IBM to Announce Breakthrough Caching Innovation at ISSCC
This morning, IBM confirmed to BetaNews that later this afternoon, its engineers are scheduled to demonstrate their own concept chip, which will utilize an embedded memory architecture for caching. The company is saying it could double the performance of existing 65 nm processors and future generations by tripling its cache memory capacity and perhaps increase the throughput of that memory tenfold.
The demonstration will take place at the International Solid-State Circuits Conference, where on Monday Intel demonstrated its own concept chip, whose architecture is based on the fabricator’s ability to stamp out multiple cores side-by-side as tiles. IBM’s counter-argument today may very well prove that core multiplication may not be the most efficient way to achieve performance gains.
Once again, the best clues for exactly what IBM will be demonstrating, prior to the announcement itself, come from the ISSCC session agenda. This conference is attended by professional engineers, upon whom the typical hyperboles and poetically crafted adjectives embellishing the benefits of power and performance typically fall flat. If they’re going to spend one hour of their lives in a session with IBM, they need to know what it’s truly about first.
So this paragraph sets the stage: “A prototype SOI embedded DRAM macro is developed for high-performance microprocessors and introduces a performance-enhancing 3T [three-transistor cell] micro sense amplifier architecture (mSA). The macro was characterized via a test chip fabricated in a 65nm SOI deep-trench DRAM process. Measurements confirm 1.5ns random access time with a 1V supply at 85°C and low voltage operation with a 600mV supply.”
What are they talking about? Here, the technology is actually simpler than it sounds: A sense amplifier literally performs the function of a amplifier in a sound system, boosting the voltage of signals traveling along the internal lines of the chip. When you pile more and more components onto a chip – as appears to be the current trend – the opportunities for signal degradation increase.
Hitachi may be credited for having attacked this problem first in 2001, and having realized that sense amplifiers could hold the key to a solution.

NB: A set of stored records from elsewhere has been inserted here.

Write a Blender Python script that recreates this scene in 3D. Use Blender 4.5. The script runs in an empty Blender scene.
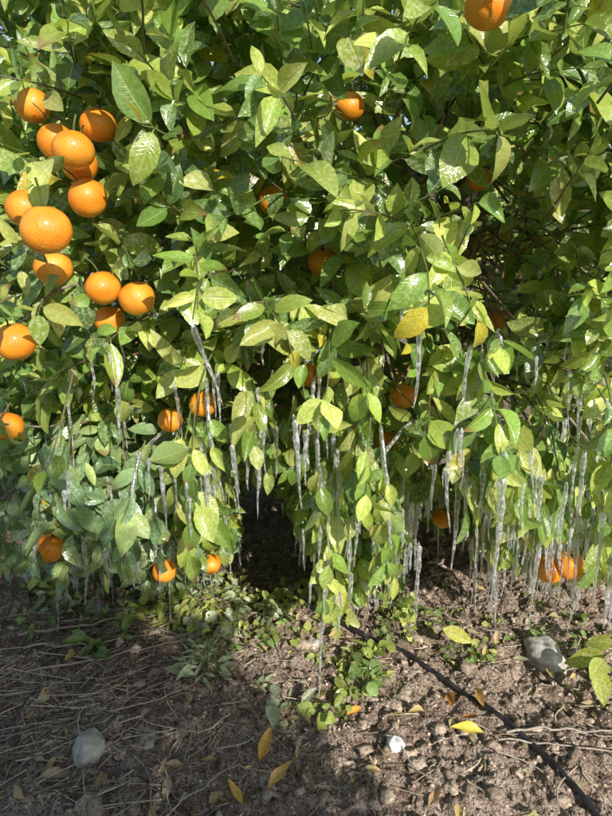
import bpy, math, random
import numpy as np
from mathutils import Vector, noise as mnoise
random.seed(11); rng=np.random.default_rng(11)
scene=bpy.context.scene
col=scene.collection

# ------------------------------------------------------------------ helpers
def norm(v):
    v=np.asarray(v,float); n=np.linalg.norm(v,axis=-1,keepdims=True); return v/np.maximum(n,1e-9)
def make_mesh(name,V,F,mats,attrs=None,smooth=True,matidx=None):
    V=np.asarray(V,dtype=np.float32); F=np.asarray(F,dtype=np.int32)
    k=F.shape[1]
    me=bpy.data.meshes.new(name)
    me.vertices.add(len(V)); me.vertices.foreach_set('co',V.ravel())
    me.loops.add(F.size); me.loops.foreach_set('vertex_index',F.ravel())
    me.polygons.add(len(F)); me.polygons.foreach_set('loop_start',np.arange(0,F.size,k,dtype=np.int32))
    try: me.polygons.foreach_set('loop_total',np.full(len(F),k,dtype=np.int32))
    except Exception: pass
    if smooth: me.polygons.foreach_set('use_smooth',np.ones(len(F),dtype=bool))
    for m in mats: me.materials.append(m)
    if matidx is not None: me.polygons.foreach_set('material_index',np.asarray(matidx,dtype=np.int32))
    if attrs:
        for an,a in attrs.items():
            at=me.attributes.new(an,'FLOAT_VECTOR','POINT'); at.data.foreach_set('vector',np.asarray(a,dtype=np.float32).ravel())
    me.update(calc_edges=True); me.validate()
    return me
def add(name,me,parent=None,loc=None):
    o=bpy.data.objects.new(name,me); col.objects.link(o)
    if parent: o.parent=parent
    if loc is not None: o.location=loc
    return o
def empty(name,loc=(0,0,0)):
    o=bpy.data.objects.new(name,None); col.objects.link(o); o.location=loc; o.empty_display_size=.2; return o
TAB=rng.random((256,256))
def vnoise(x,y):
    x=np.asarray(x,float); y=np.asarray(y,float)
    xi=np.floor(x).astype(int); yi=np.floor(y).astype(int); fx=x-xi; fy=y-yi
    fx=fx*fx*(3-2*fx); fy=fy*fy*(3-2*fy)
    a=TAB[xi%256,yi%256]; b=TAB[(xi+1)%256,yi%256]; c=TAB[xi%256,(yi+1)%256]; d=TAB[(xi+1)%256,(yi+1)%256]
    return (a*(1-fx)+b*fx)*(1-fy)+(c*(1-fx)+d*fx)*fy-.5
def gz(x,y):
    x=np.asarray(x,float); y=np.asarray(y,float)
    xw=x+.03*vnoise(x*9,y*9+40); yw=y+.03*vnoise(x*9+70,y*9)
    h=.05*vnoise(x*1.7+3,y*1.7)+.042*vnoise(xw*6+9,yw*6+2)+.055*np.abs(vnoise(xw*14,yw*14+7))
    h=h+.042*np.abs(vnoise(xw*31+5,yw*31))+.020*np.abs(vnoise(xw*70,yw*70))+.007*vnoise(x*140,y*140)
    return h-.022
class Tubes:
    def __init__(s,sides=6): s.V=[];s.F=[];s.C=[];s.n=0;s.k=sides
    def add(s,P,R,c=(.1,.07,.05)):
        P=np.asarray(P,float); R=np.broadcast_to(np.asarray(R,float),(len(P),)); k=s.k
        T=norm(np.gradient(P,axis=0)); up=np.array([.31,.22,.92])
        A=norm(np.cross(T,up)); B=np.cross(T,A)
        an=np.linspace(0,2*math.pi,k,endpoint=False)
        ring=(A[:,None,:]*np.cos(an)[None,:,None]+B[:,None,:]*np.sin(an)[None,:,None])*R[:,None,None]+P[:,None,:]
        s.V.append(ring.reshape(-1,3)); m=len(P)
        i=np.arange(m-1)[:,None]*k; j=np.arange(k)[None,:]
        f=np.stack([i+j,i+(j+1)%k,i+k+(j+1)%k,i+k+j],-1).reshape(-1,4)+s.n
        s.F.append(f); s.n+=m*k; s.C.append(np.tile(np.asarray(c,float),(m*k,1)))
    def mesh(s,name,mat):
        return make_mesh(name,np.concatenate(s.V),np.concatenate(s.F),[mat],{'col':np.concatenate(s.C)})

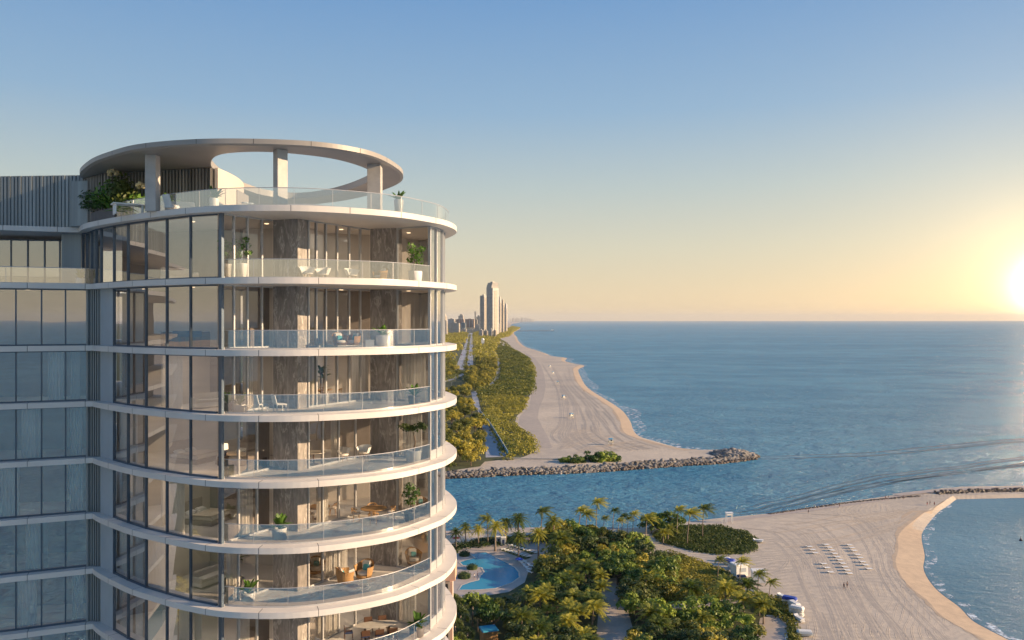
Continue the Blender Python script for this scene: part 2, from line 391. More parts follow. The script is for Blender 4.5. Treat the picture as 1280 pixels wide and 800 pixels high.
class Proto:
    """first place() moves the source, later ones copy it with its parts"""
    def __init__(s, root): s.root = root; s.used = False; s.tree = s.rec(root)
    def rec(s, o): return (o, [s.rec(c) for c in o.children])
    def cp(s, node, parent):
        o = node[0].copy(); C.objects.link(o)
        if parent is not None: o.parent = parent
        for ch in node[1]: s.cp(ch, o)
        return o
    def place(s, loc, rz=0, scale=1.0, label=None, group=None, cat=None):
        o = s.root if not s.used else s.cp(s.tree, None); s.used = True
        o.location = loc; o.rotation_euler = (0, 0, rz); o.scale = (scale,)*3 if not isinstance(scale, tuple) else scale
        if label: o['label'] = label
        if group: o['group'] = group
        if cat: o['category'] = cat
        return o
def np_mesh(name, verts, quads, mat, parent=None, tri=False):
    me = bpy.data.meshes.new(name); verts = np.asarray(verts, dtype=np.float32); quads = np.asarray(quads, dtype=np.int32)
    k = quads.shape[1]
    me.vertices.add(len(verts)); me.vertices.foreach_set('co', verts.ravel())
    me.loops.add(quads.size); me.loops.foreach_set('vertex_index', quads.ravel())
    me.polygons.add(len(quads)); me.polygons.foreach_set('loop_start', np.arange(0, quads.size, k, dtype=np.int32))
    me.update(calc_edges=True); me.validate(); me.materials.append(mat)
    o = bpy.data.objects.new(name, me); C.objects.link(o)
    if parent: o.parent = parent
    return o
def cat_rom(pts, n=6, closed=False):
    P = [Vector((*p[:2], 0)) for p in pts]; out = []
    m = len(P)
    rng = range(m) if closed else range(m-1)
    for i in rng:
        if closed: p0, p1, p2, p3 = P[(i-1) % m], P[i], P[(i+1) % m], P[(i+2) % m]
        else: p0, p1, p2, p3 = P[max(i-1, 0)], P[i], P[i+1], P[min(i+2, m-1)]
        for k in range(n):
            t = k/n
            q = .5*((2*p1)+(-p0+p2)*t+(2*p0-5*p1+4*p2-p3)*t*t+(-p0+3*p1-3*p2+p3)*t**3)
            out.append((q.x, q.y))
    if not closed: out.append((P[-1].x, P[-1].y))
    return out
def offset_poly(pts, d):
    """shift an open polyline to its left-hand side by d"""
    out = []
    for i, p in enumerate(pts):
        a = Vector(pts[max(i-1, 0)]); b = Vector(pts[min(i+1, len(pts)-1)])
        t = (b-a).normalized(); n = Vector((-t.y, t.x)); out.append((p[0]+n.x*d, p[1]+n.y*d))
    return out
def ray_hit(pts, px):
    """first point of polyline pts seen in direction px (plan view)"""
    k = (px-640)/1000; best = None
    for i in range(len(pts)-1):
        (x0, y0), (x1, y1) = pts[i], pts[i+1]
        f0 = x0-k*y0; f1 = x1-k*y1
        if f0 == f1 or f0*f1 > 0: continue
        t = f0/(f0-f1); y = y0+(y1-y0)*t
        if best is None or y < best[1]: best = (x0+(x1-x0)*t, y)
    return best
def G(px, py, z=1.2):
    D = (H-z)*1000/(py-400); return ((px-640)/1000*D, D)
def GP(pts, z=1.2): return [G(x, y, z) for x, y in pts]
def in_poly(x, y, poly):
    c = False; j = len(poly)-1
    for i in range(len(poly)):
        xi, yi = poly[i]; xj, yj = poly[j]
        if (yi > y) != (yj > y) and x < (xj-xi)*(y-yi)/(yj-yi)+xi: c = not c
        j = i
    return c
def sheet(name, poly, z, mat, kind='structure', thick=0):
    tris = tessellate_polygon([[Vector((x, y, 0)) for x, y in poly]])
    m = MB(); m.add([(x, y, z) for x, y in poly], tris)
    if thick:
        n = len(poly); m.add([(x, y, z) for x, y in poly]+[(x, y, z-thick) for x, y in poly], [(i, (i+1) % n, n+(i+1) % n, n+i) for i in range(n)])
    o = m.build(name, mat)
    me = o.data
    for p in me.polygons[:len(tris)]:
        if p.normal.z < 0: p.flip()
    me.update()
    if kind: tag(o, kind=kind)
    return o
def strip(name, pts, w, z, mat, kind='structure', w1=None):
    m = MB(); n = len(pts); a = offset_poly(pts, w/2 if not callable(w) else w(0)); b = offset_poly(pts, -w/2)
    for i in range(n-1): m.quad((*b[i], z), (*b[i+1], z), (*a[i+1], z), (*a[i], z))
    o = m.build(name, mat)
    if kind: tag(o, kind=kind)
    return o
def strip2(name, A, B, z, mat, kind='structure'):
    m = MB()
    for i in range(len(A)-1): m.quad((*B[i], z), (*B[i+1], z), (*A[i+1], z), (*A[i], z))
    o = m.build(name, mat)
    if kind: tag(o, kind=kind)
    return o
# ================================================================ SETTING
m = MB(); m.quad((-70000, -70000, 0), (70000, -70000, 0), (70000, 70000, 0), (-70000, 70000, 0))
tag(m.build('sea', M['sea']), kind='structure')
def land(name, core, z, mat, slope=5.0, zb=-.6, slopes=None):
    """plateau with a bank running down into the water"""
    a = sum(core[i][0]*core[(i+1) % len(core)][1]-core[(i+1) % len(core)][0]*core[i][1] for i in range(len(core)))
    if a < 0:
        core = core[::-1]; slopes = slopes[::-1] if slopes else None
    o = sheet(name, core, z, mat)
    n = len(core); mb = MB(); outp = []
    for i in range(n):
        p = Vector(core[i]); t = (Vector(core[(i+1) % n])-Vector(core[i-1])).normalized(); sl = slopes[i] if slopes else slope; outp.append((p.x+t.y*sl, p.y-t.x*sl))
    for i in range(n):
        j = (i+1) % n; mb.quad((*core[i], z), (*outp[i], zb), (*outp[j], zb), (*core[j], z))
    b = mb.build('beach', mat); tag(b, kind='structure')
    return o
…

The problem Hitachi was trying to solve back then was to find a way to increase the real estate on chips for cache memory, as a way of reducing the need for more and more DRAM on a circuit board or motherboard, which typically accounts for 20% of a system’s power consumption. Less DRAM and more cache could mean less power wasted. So Hitachi developed a technique where sense amplifiers could be deployed inline, to compensate for the fact that boosting on-board cache would increase the number of components on the chip, and perhaps degrade the signals coming from SDRAM.
IBM is taking this concept a few steps further, applying it to the innermost SRAM of a CPU. One of the most recognized problems in system design by engineers is the fact that logic components’ performance are rising much faster than that of memory components. As a result, much of the performance capability of existing processor designs might not even be realized, due to the broadening timing gaps between logic and memory.
Typical SRAM access time today hovers around 5 ns. This is a problem, especially with 3 GHz processors whose access time, by definition, should be 3 ns; and the problem is compounded by multiple cores. Techniques such as the HyperTransport memory bus between cores, used by AMD, alleviate contention problems; but theoretically, the best that HyperTransport could possibly do is restore the timing gap to this 3:5 ratio, which in practical use means requests from CPU cores for memory continue to wait on a queue.
IBM, in its abstract presented to ISSCC, claims a 1.5 ns access time for embedded RAM (which typically includes SRAM), for its concept chip with the micro-miniaturized sense amplifiers. If these statistics are sustained independently, the cache memory gap may be completely sealed; and unless clock cycles for CPUs resume their previous state of incline, that seal could hold for several years.
As a bonus, signal amplification translates to lower power leakage. And with the model chip having been built using 65 nm, the chances increase for both IBM and its technology partner AMD to deploy mSA architecture within a near-term timeframe - conceivably 18 months, though IBM and AMD have yet to confirm that speculation.